"Pas Juni kan musin kemarau, airnya itu biasanya baru naik malam hari. Makanya banyak warga saya yang kecapean karena enggak bisa istirahat pas banjir datang. Surutnya baru siang hari," tuturnya.
Sedangkan ketika musim hujan, air baru akan merambah ke permukiman warga pada pagi hingga siang hari.
Kemudian pada sore hari, air mulai surut.
"Begitu terus siklusnya, pagi air naik, sore air turun. Besoknya lagi begitu lagi.
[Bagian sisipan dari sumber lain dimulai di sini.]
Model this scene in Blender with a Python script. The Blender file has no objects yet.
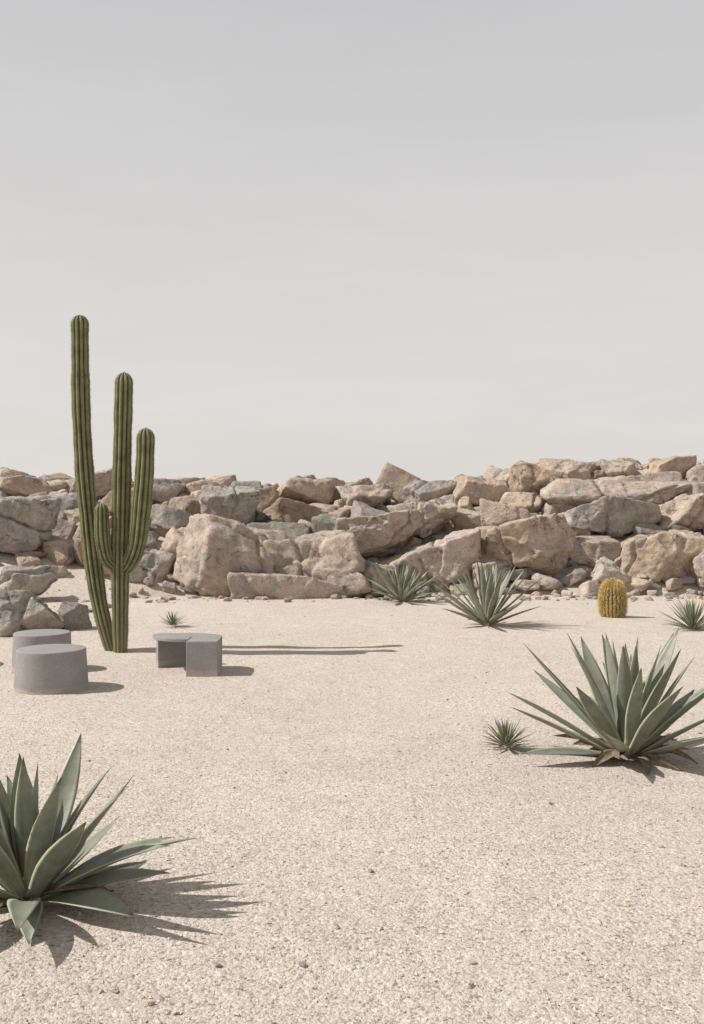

Jadi memang faktor utamanya itu pasang surut air laut," kata Qurtubi.
Meski sore hari banjir telah surut, warga masih harus bekerja keras untuk bisa melakukan aktivitas normal.
Pasalnya, akses jalan menjadi becek dan bahkan sulit dilewati kendaraan bermotor lantaran tak ada jalan yang dibetonisasi.
"Di Desa Pantaibahagia enggak ada jalan yang dibeton. Jadi susah mau naik motor juga, tanah semua jalannya," tuturnya.
Meski banjir rob nyaris di setiap bulannya dialami warga Desa Pantai Bahagia.
Namun hanya sedikit saja bantuan dari pemerintah untuk setidaknya meringankan beban warga yang harus hidup berdampingan dengan becana akibat fenomena alam.
"Ada tanggul, tapi kebanyakan memang dari swadaya warga. Beberapa titik di dusun 1, 2 dan 3 dikasih geobag dari BBWS, cuma enggak banyak," kata Qurtubi.
Tergerus Abrasi, Areal Permukiman dan Persawahan Desa Pantai Bahagia Berkurang Tiga Kilometer
Garis pantai di kawasan Desa Pantai Bahagia Kecamatan Muaragembong semakin berkurang dari tahun ke tahun akibat terdampak abrasi atau pengikisan pantai akibat gelombang laut.
Berdasarkan kajian dan analisa, kata Sekretaris Desa (Sekdes) Pantai Bahagia Ahmad Qurtubi menjelaskan sejak tahun 1980, luas daratan telah berkurang sejauh 3 kilometer dari bibir pantai.
"Abrasi paling parah terjadi di dusun 1, Kampung Beting. Di sana itu daratannya sudah berkurang 3 kilometer," kata Qurtubi saat dikonfirmasi, Selasa (9/11/2021).